13 quilômetros por um sonho
Gérson Batista esteve entre os cerca de 400 meninos que o Cruzeiro atraiu para peneirão
Ele tem nome de craque, veste camiseta de craque e sonha em ser craque. Muita ambição? Gérson Batista, 14 anos e número 11, inscrição Romário às costas, sabe que sonhar não custa nada.E foi em busca da carreira como jogador de futebol que o menino humilde do bairro Rubem Berta percorreu ontem cerca de 13 quilômetros a pé, entre ida e volta, para tentar a sorte no peneirão do juvenil do Cruzeiro, da Segundona gaúcha.
Gérson foi só mais um entre os quase 400 garotos, segundo os organizadores, que se dirigiram ontem à tarde ao modesto Estádio Estrelão, na zona leste da Capital. Apesar da já gasta camiseta da Seleção - original da Copa de 1994, foi presente do pai, João - , o adolescente não se deixou levar pelo nome de centroavante e disputou vaga na lateral-esquerda.

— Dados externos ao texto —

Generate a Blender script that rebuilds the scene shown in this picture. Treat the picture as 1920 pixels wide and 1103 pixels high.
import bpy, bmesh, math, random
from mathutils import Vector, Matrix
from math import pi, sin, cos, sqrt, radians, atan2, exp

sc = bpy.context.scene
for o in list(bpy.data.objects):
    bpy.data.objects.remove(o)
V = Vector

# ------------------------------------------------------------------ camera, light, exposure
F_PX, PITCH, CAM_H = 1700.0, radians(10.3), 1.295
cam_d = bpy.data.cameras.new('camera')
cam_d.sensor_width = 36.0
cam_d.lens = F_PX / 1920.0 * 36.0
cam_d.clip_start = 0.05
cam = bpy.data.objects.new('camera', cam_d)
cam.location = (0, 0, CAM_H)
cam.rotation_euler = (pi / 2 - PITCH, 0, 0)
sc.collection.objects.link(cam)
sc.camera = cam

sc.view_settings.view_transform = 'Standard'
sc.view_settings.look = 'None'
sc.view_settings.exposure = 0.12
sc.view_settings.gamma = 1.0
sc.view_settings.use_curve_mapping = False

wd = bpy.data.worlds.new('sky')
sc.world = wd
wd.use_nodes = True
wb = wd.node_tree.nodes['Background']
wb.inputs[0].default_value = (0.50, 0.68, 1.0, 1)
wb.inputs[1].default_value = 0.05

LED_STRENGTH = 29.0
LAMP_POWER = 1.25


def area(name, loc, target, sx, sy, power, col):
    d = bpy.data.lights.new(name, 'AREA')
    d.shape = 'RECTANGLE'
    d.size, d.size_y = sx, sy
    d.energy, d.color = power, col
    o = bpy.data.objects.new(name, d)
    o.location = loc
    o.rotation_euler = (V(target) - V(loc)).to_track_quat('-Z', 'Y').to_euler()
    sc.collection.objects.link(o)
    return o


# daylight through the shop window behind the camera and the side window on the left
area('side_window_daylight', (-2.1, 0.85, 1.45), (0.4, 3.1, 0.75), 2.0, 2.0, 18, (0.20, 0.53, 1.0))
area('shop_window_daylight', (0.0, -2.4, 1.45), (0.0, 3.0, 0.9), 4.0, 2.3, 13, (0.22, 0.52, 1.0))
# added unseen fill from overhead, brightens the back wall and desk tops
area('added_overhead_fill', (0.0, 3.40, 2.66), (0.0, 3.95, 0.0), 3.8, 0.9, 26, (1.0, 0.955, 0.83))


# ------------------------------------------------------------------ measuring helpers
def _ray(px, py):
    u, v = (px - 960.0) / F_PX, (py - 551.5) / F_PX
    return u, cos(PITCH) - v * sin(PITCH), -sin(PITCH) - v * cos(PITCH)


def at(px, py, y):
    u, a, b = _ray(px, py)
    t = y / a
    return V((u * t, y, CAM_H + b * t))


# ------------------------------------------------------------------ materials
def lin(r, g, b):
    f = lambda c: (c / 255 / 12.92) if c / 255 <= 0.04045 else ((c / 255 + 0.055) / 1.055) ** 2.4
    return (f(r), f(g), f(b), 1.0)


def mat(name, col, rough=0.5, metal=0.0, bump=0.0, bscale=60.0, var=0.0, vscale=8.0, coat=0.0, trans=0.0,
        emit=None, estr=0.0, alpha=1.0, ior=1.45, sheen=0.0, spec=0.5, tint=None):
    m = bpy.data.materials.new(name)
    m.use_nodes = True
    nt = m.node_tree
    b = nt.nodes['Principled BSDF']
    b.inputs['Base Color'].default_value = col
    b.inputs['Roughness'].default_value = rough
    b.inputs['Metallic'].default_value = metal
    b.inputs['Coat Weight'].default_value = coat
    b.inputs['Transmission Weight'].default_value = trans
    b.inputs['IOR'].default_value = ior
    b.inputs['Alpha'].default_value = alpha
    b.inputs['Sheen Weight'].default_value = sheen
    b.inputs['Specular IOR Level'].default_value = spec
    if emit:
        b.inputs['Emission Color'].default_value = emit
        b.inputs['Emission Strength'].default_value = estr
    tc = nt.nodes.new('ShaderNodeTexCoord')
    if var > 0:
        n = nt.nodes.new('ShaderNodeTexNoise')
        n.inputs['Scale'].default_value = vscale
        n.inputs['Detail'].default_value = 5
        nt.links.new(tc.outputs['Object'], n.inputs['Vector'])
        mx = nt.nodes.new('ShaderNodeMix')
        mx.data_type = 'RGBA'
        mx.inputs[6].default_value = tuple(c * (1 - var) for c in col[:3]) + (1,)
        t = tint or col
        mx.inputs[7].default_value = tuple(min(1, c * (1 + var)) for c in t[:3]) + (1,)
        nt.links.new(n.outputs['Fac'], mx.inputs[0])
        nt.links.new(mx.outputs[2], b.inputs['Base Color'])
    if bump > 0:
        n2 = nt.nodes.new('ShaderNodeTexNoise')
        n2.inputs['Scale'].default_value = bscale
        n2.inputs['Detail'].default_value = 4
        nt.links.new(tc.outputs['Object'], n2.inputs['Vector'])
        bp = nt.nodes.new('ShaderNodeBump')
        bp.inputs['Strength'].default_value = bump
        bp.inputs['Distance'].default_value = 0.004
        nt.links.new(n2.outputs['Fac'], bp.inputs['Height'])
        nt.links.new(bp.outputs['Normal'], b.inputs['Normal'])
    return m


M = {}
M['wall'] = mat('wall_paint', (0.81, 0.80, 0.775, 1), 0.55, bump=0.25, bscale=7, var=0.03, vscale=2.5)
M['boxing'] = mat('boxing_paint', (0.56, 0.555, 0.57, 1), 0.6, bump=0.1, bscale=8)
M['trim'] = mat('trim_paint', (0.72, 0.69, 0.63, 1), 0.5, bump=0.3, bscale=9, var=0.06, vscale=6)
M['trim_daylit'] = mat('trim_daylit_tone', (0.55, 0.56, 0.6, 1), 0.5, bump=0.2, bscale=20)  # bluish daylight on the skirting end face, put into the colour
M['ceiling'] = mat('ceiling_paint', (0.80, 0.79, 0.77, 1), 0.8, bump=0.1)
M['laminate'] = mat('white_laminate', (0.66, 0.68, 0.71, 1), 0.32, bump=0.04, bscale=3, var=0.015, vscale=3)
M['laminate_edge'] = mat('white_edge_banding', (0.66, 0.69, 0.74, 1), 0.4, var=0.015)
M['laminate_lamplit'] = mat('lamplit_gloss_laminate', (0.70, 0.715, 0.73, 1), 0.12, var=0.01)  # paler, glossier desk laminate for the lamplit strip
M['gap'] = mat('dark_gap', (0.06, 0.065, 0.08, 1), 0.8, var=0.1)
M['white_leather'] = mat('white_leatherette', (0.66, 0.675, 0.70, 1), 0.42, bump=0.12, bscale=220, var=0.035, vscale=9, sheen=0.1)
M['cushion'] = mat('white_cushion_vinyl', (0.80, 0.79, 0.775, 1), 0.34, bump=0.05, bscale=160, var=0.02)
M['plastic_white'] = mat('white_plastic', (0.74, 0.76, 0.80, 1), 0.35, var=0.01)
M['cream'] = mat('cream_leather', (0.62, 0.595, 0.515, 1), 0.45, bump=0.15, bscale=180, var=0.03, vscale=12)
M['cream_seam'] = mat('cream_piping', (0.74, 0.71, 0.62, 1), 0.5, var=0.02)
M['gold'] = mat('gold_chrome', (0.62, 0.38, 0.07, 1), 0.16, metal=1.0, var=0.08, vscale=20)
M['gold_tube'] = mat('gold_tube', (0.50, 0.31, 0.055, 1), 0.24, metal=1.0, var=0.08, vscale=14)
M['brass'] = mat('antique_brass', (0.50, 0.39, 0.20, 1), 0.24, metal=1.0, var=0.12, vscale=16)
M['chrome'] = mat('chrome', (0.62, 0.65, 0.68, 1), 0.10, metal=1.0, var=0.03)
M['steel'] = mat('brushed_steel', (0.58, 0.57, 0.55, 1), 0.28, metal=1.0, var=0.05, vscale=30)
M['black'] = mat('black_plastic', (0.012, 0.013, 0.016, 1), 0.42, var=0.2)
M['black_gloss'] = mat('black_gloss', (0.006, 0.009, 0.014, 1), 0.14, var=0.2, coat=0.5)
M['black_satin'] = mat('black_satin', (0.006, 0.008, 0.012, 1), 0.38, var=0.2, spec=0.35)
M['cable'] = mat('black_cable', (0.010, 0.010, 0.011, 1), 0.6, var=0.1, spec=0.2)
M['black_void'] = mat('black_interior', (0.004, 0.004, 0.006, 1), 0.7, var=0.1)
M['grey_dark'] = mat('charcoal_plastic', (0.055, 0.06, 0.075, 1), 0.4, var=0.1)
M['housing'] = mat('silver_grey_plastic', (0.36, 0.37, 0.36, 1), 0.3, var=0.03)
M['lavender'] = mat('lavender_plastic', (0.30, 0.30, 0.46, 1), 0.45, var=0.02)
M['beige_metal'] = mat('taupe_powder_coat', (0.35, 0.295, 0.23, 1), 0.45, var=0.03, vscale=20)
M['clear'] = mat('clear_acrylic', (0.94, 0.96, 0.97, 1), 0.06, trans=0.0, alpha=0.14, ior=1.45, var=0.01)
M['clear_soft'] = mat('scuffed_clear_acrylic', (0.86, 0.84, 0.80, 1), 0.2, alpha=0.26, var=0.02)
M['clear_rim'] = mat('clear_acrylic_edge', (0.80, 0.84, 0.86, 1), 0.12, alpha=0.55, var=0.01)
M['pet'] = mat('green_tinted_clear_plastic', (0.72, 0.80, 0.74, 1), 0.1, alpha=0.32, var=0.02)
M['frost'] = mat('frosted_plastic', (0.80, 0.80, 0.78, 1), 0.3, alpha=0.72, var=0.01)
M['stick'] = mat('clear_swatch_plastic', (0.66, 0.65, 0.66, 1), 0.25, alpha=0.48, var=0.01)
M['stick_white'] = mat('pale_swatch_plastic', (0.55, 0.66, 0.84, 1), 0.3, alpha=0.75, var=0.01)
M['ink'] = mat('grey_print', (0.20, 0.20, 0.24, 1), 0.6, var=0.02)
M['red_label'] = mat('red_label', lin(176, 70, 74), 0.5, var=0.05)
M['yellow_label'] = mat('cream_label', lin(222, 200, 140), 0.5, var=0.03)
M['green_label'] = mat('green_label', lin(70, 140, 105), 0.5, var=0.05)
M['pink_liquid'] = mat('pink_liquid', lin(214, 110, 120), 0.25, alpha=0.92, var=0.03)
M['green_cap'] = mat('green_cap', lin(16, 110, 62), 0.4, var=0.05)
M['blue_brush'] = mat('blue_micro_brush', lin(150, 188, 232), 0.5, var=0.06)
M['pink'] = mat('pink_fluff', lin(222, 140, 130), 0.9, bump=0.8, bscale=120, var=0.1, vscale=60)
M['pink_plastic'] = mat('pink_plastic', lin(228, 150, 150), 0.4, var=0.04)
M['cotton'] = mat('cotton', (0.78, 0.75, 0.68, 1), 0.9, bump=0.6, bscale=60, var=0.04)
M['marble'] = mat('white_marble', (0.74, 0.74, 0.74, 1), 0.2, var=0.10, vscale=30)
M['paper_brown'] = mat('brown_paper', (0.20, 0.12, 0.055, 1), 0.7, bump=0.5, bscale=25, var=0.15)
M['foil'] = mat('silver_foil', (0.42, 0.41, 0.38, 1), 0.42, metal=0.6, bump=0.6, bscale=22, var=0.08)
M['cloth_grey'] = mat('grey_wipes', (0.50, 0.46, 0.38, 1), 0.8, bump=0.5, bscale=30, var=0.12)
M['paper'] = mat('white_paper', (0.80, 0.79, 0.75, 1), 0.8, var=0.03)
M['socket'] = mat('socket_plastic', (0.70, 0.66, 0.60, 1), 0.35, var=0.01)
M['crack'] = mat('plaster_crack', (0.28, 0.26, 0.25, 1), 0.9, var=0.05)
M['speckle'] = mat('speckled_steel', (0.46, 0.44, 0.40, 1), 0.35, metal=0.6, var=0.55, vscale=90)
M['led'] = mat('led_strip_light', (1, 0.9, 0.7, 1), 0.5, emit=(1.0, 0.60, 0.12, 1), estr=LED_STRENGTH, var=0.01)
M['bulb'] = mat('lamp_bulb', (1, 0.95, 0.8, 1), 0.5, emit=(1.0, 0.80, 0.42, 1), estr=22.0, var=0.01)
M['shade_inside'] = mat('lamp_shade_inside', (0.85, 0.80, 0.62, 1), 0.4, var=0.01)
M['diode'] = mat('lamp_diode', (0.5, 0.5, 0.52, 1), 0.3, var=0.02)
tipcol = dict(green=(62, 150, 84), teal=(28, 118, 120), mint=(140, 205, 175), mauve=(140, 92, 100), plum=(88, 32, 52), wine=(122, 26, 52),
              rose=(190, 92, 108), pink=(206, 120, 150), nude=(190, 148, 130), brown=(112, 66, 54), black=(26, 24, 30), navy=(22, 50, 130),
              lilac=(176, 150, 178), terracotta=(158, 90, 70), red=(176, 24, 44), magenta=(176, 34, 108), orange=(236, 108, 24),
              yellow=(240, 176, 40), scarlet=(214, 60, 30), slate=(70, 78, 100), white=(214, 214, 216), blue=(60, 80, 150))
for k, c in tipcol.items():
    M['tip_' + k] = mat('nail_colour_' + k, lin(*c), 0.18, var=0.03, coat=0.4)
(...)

Em 15 minutos (duração do jogo), deixou como impressões bom domínio de bola e velocidade. Prova disso, recebeu convite para voltar segunda-feira, quando haverá nova seleção, já sem os eliminados de ontem.
Sem dúvida, trata-se de motivo de orgulho para Gérson. De origem humilde, teve de abandonar os treinos nas categorias de base do São José, onde fora aprovado em teste, porque a distância do Passo DAreia até sua casa era longa demais para ser percorrida a pé. E passagem de ônibus, mesmo que apenas três vezes por semana, não cabia no orçamento familiar. Lembra a história de Ronaldo, que treinava no São Cristóvão por falta de dinheiro para ir ao Flamengo.
Se tiver sucesso segunda-feira e passar a integrar o juvenil do Cruzeiro, Gérson terá oportunidade de seguir uma tradição do Rubem Berta: a de revelar jogadores, como o meia Anderson, hoje no poderoso Manchester United, da Inglaterra.
Bem-articulado com as palavras, Gérson diz lembrar de Anderson: conta que o craque freqüentava a Escola Municipal de Ensino Fundamental Grande Oriente, a mesma onde o candidato a jogador agora cursa a sexta série. Pena que só possa estudar quando é possível.
- A gente fica alguns dias sem aula por causa dos tiroteios - conta.
Ontem, pelo menos, o garoto pôde esquecer da violência por algumas horas. Verdade que as primeiras transcorreram com ele sentado na laje da arquibancada do Estrelão; no estádio desde as 13h30min, Gérson só foi chamado depois das 16h. Venceu a disputa ferrenha pela atenção do coordenador José Manieto, 74 anos, encarregado de chamar os meninos aleatoriamente. Entre gritos de "eu, eu, eu!" vindos da gurizada, o funcionário ganhou até apelido: Zagallo, em função dos cabelos brancos.
Pois Gérson abandonou a companhia de cinco amigos, todos concorrentes, e do irmão, Jefferson, que só não participou porque nasceu em 1990 - estavam na disputa nascidos em 1991, 92 e 93. Então, desceu da arquibancada, passou por Manieto no portão, cruzou a linha de fundo e a lateral do campo, disse a um funcionário seu nome e posição e esperou na casamata por cerca de meia hora até receber colete, entrar em campo e desempenhar a lateral-esquerda, sua função preferida.
Quinze minutos depois, saiu de campo pelos fundos do pavilhão, calado. Mas com a sensação de dever cumprido.